Friday, February 21, 2014

Seventh Circuit Pulls Back Curtain on Notre Dame's Challenge to Contraception Mandate

In an opinion dripping with contempt for Notre Dame's litigation strategies and legal theories, the Seventh Circuit today affirmed the denial of a preliminary injunction for the university in its challenge against the contraception mandate in Obamacare.  The ruling in Notre Dame v. Sebelius sends the case back to the district court for full proceedings and denies Notre Dame interim relief.

It also pulls back the curtain on Notre Dame's claim, revealing just how far-fetched it is.

The issue in this case--whether the government's accommodation for religious nonprofits to exempt themselves from the contraception mandate itself violates religious freedom--is the same issue in Little Sisters, the case in which the Supreme Court recently allowed a religious nonprofit to sidestep the mandate and the accommodation pending its appeal on the merits to the Tenth Circuit.

Recall that the government crafted an accommodation to the Obamacare requirement that employers provide health-insurance options that include contraception for females.  The accommodation allowed religious nonprofits (like Little Sisters and Notre Dame) to shift the mandate to their insurers or third-party administrators (which then would have to provide contraception options to the insured employees and students free of charge) by completing a short form indicating that they have a religious objection to contraception. 

Notre Dame, Little Sisters, and other religious nonprofits sued, arguing that the accommodation itself violated the Religious Freedom Restoration Act and the First Amendment.

The Seventh Circuit's ruling addresses only whether Notre Dame qualifies for a preliminary injunction from the accommodation (and mandate) while its case proceeds to the merits.  But in answering that question, the court had to determine whether Notre Dame is likely to succeed on the merits.  And the court said that it wasn't.

Right out of the gate, the court practically mocked the university for asking for something that the court couldn't deliver--because of the university's litigation tactics.  In particular, the court noted that Notre Dame filed its case late, close to the mandate's (and the accommodation's) implementation date, so that it was forced to either file the form for the accommodation or incur fines under the Affordable Care Act.  Notre Dame filed the form, and its administrator notified Notre Dame employees that contraception was available to them.  With the cat out of the bag, the court wondered what relief does Notre Dame want?  Revoking the form would do nothing, because federal law requires the administrator (not Notre Dame) to provide contraception.  But the court can't order the administrator to stop providing contraception, because Notre Dame neglected to join the administrator in the case.
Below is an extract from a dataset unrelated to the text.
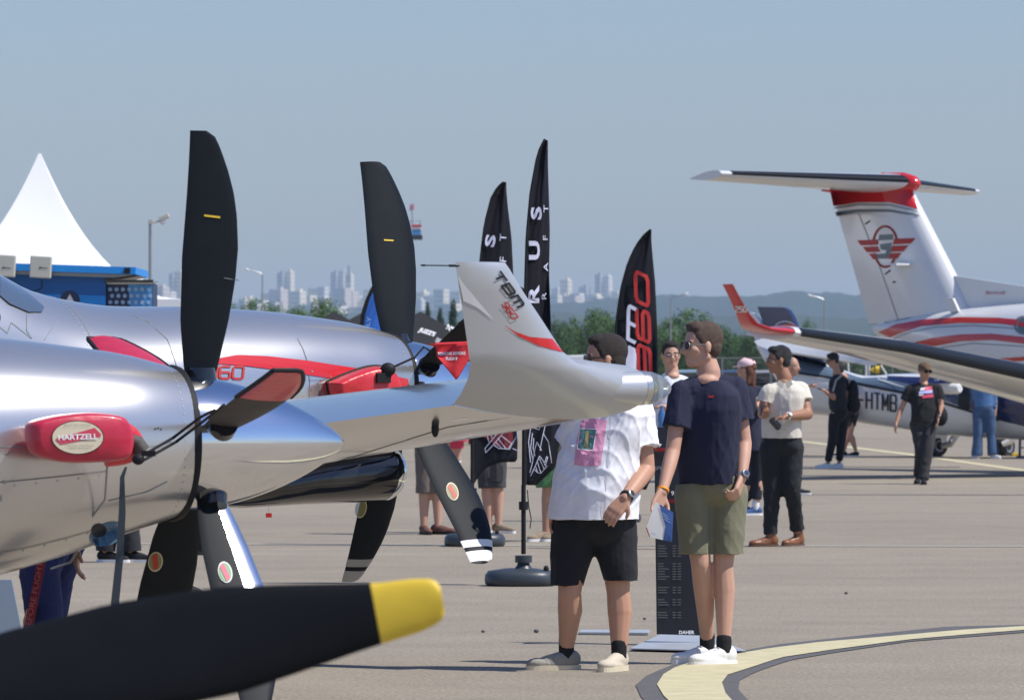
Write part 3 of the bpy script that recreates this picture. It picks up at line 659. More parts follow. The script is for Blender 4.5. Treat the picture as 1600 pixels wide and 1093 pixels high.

As to the merits, the court was equally dismissive.  In particular, the court rejected Notre Dame's "trigger" theory--that by signing the accommodation form, it triggers, or enables, contraception coverage by a third party, against its religious beliefs.  The court dismissed this out of hand:

The key word is "enable," and it's inaccurate.  Federal law, not the religious organization's signing and mailing the form, requires health-care insurers, along with third-party administrators or self-insured health plans, to cover contraceptive services.  By refusing to fill out the form Notre Dame would subject itself to penalties, but [its insurance company and administrator] would still be required by federal law to provide the services to the university's students and employees unless and until their contractual relations with Notre Dame terminated.

The court wrote further,

The novelty of Notre Dame's claim--not for the exemption, which it has, but for the right to have it without having to ask for it--deserves emphasis. . . .  What makes this case and others like it involving the contraception exemption paradoxical and virtually unprecedented is that the beneficiaries of the religious exemption are claiming that the exemption process itself imposes a substantial burden on their religious faiths. . . . 

The process of claiming one's exemption from the duty to provide contraceptive coverage is the opposite of cumbersome.  It amounts to signing one's name and mailing the signed form to two addresses.  Notre Dame may consider the process a substantial burden, but substantiality--like compelling government interest--is for the court to decide.  Otherwise there would have been no need for Congress in the Religious Freedom Restoration Act to prefix "substantial" to "burden."

The court also held that Notre Dame was not likely to succeed on its Establishment Clause claim, that the Act treats religions differently than religious organizations for the purpose of exemption from the contraception mandate. 

The court did find potential merit in Notre Dame's claim that a regulation that forbids a religious nonprofit from interfering with a third-party administrator's arrangements to provide for contraceptive services violates free speech.  But the court said that the parties "failed to place the issue in focus," and so didn't rule on it.

Judge Flaum dissented, arguing that the court should have granted Notre Dame's motion to dismiss the appeal after three Notre Dame students joined the appeal to argue that Notre Dame's religious conviction was not sincere, and that Notre Dame showed a likelihood of success on the merits.